On the first day of a historic fraud trial, the prosecution alleged that Sam Bankman-Fried misled everyone while he created his cryptocurrency empire at FTX, only informing his friends and girlfriend the truth about what was happening.
The FTX collapse shook the global financial and cryptocurrency industries a year ago. The knock-on effects were so severe that numerous African fintech businesses had to lay off employees to survive. Just two weeks after the Nigerian web3 startup, Nestcoin announced the termination of certain employees for comparable reasons, Quidax laid off 20% of its workforce. Nestcoin had held assets (cash and stablecoins) in FTX to cover operational costs.
Furthermore, Lazerpay’s founder and CEO, Njoku Emmanuel, said that its layoff was not caused by the FTX debacle.
The sad tale of the FTX collapse just got sadder given the recent issue raised in the court trial of Bankman-Fried.
The 31-year-old was described as a calculating criminal by Nathan Rehn, an assistant US attorney, who utilized investor money at FTX as a personal bank account before the company’s bankruptcy filing a year ago. He said that only a small group of people close to Bankman-Fried were aware that he was using customer funds to support his lifestyle. Rehn also noted Bankman-Fried was committing a massive fraud, and taking billions of dollars from thousands of victims.
“He had wealth, he had power, he had influence, but all of that was built on lies,” Rehn told jurors in a federal court in Manhattan on Wednesday. “He was committing a massive fraud, and taking billions of dollars from thousands of victims.”
In their opening arguments, the prosecution made numerous references to Caroline Ellison, a former CEO of Alameda Research, as one of the people who knew what was happening behind the scenes. Following a plea agreement last year, Ellison is now the main witness for the prosecution. Former FTX CTO Gary Wang and former engineering director Nishad Singh are also anticipated to testify as collaborating witnesses.
The case will look into how a clumsy 20-something from California managed to operate and allegedly damage one of the biggest cryptocurrency exchanges in the world, which the government has dubbed one of the worst financial crimes in the nation’s history. The five most serious allegations against the MIT graduate carry a potential 20-year prison sentence.

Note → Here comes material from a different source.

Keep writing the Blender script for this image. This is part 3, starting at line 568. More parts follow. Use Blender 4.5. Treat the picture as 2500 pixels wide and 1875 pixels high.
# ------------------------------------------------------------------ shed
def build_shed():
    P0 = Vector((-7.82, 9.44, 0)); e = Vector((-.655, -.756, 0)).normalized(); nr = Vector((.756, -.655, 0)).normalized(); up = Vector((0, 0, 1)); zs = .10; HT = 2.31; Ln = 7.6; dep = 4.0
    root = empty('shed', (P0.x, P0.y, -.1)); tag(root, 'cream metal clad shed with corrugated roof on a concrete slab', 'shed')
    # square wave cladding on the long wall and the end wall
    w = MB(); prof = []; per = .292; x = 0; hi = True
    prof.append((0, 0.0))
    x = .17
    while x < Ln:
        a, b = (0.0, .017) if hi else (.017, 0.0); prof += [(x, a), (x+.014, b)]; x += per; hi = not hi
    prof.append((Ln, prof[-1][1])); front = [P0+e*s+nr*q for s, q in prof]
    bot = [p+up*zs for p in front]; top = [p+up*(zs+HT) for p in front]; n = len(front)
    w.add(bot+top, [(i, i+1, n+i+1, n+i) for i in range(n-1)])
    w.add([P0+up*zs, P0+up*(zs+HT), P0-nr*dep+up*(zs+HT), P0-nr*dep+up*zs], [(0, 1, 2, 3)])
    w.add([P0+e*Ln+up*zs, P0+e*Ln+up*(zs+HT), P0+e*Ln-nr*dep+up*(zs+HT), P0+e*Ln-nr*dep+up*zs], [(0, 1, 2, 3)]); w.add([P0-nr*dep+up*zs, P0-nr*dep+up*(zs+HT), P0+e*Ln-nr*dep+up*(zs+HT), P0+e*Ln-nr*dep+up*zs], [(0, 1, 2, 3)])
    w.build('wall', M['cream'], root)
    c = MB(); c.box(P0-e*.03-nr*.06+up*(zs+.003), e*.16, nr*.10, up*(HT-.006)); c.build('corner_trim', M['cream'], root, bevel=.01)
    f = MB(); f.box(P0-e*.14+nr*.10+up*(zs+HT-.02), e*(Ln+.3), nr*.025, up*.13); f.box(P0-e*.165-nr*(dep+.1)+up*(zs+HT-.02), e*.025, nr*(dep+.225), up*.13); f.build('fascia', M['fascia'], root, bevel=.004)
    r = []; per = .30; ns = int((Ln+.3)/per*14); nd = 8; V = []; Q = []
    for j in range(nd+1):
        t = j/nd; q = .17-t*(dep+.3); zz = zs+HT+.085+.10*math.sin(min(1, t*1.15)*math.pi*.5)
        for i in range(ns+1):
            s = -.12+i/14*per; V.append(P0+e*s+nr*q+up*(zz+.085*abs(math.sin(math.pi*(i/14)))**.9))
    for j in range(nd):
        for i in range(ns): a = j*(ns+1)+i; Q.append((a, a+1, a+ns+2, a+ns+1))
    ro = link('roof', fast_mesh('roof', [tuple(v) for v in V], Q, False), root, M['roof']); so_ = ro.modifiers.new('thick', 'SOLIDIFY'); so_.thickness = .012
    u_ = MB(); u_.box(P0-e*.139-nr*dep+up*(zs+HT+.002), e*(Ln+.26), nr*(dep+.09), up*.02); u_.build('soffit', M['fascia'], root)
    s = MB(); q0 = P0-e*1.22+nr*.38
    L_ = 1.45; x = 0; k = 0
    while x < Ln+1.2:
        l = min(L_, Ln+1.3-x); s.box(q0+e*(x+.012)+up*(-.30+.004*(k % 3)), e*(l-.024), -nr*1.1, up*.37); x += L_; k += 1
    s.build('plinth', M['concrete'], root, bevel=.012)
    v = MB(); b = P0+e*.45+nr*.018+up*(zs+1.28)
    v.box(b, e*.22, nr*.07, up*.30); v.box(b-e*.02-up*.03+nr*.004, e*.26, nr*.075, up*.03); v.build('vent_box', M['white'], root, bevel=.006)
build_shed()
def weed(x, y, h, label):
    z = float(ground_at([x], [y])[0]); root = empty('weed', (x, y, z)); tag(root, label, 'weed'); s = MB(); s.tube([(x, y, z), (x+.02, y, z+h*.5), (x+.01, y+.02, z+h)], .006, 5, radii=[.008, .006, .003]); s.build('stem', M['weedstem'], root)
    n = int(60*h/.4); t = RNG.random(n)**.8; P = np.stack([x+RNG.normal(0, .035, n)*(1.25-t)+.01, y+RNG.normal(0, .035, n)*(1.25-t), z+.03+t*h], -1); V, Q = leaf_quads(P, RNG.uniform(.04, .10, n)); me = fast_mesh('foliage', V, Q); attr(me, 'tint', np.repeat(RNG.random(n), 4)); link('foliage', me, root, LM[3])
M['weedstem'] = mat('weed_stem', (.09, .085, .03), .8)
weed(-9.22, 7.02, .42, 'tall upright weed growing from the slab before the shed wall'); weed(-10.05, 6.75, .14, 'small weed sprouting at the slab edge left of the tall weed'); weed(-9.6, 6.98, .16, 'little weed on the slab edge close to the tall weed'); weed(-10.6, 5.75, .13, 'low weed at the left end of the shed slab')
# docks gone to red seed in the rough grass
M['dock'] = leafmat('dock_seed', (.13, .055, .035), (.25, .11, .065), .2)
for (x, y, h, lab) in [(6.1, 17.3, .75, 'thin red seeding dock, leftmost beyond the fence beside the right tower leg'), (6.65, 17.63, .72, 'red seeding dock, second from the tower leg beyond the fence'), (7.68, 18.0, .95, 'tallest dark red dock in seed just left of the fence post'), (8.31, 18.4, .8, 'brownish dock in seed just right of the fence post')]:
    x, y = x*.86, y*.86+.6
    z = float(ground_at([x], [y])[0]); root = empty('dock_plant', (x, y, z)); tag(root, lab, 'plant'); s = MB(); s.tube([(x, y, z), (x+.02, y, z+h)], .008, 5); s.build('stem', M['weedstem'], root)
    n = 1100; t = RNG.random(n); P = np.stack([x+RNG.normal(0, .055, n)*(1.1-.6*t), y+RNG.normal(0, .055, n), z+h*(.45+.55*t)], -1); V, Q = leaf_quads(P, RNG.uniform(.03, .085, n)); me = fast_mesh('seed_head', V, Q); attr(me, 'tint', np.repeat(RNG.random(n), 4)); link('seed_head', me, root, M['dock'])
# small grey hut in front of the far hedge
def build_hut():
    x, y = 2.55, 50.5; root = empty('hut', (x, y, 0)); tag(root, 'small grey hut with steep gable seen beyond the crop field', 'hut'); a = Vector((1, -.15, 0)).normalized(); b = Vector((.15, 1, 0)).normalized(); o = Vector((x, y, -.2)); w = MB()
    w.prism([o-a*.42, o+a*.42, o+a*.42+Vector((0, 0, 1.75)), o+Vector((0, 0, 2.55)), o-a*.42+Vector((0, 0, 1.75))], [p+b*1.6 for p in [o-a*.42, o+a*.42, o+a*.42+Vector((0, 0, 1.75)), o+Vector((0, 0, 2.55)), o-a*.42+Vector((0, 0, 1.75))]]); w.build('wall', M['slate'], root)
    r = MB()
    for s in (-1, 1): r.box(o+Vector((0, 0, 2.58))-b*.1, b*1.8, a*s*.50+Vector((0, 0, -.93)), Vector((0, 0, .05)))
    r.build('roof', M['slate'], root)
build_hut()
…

Rehn used several pieces of evidence to show the jury that FTX committed fraud, including the company’s terms of service and previous tweets from Bankman-Fried promising clients that their money was safe.
Rehn claimed that FTX misled customers into believing that the money was theirs and not the company’s. “FTX’s advertising slogan was about how customers could trust it.” He referred to Bankman-Fried’s statements about FTX keeping customer money safe as lies.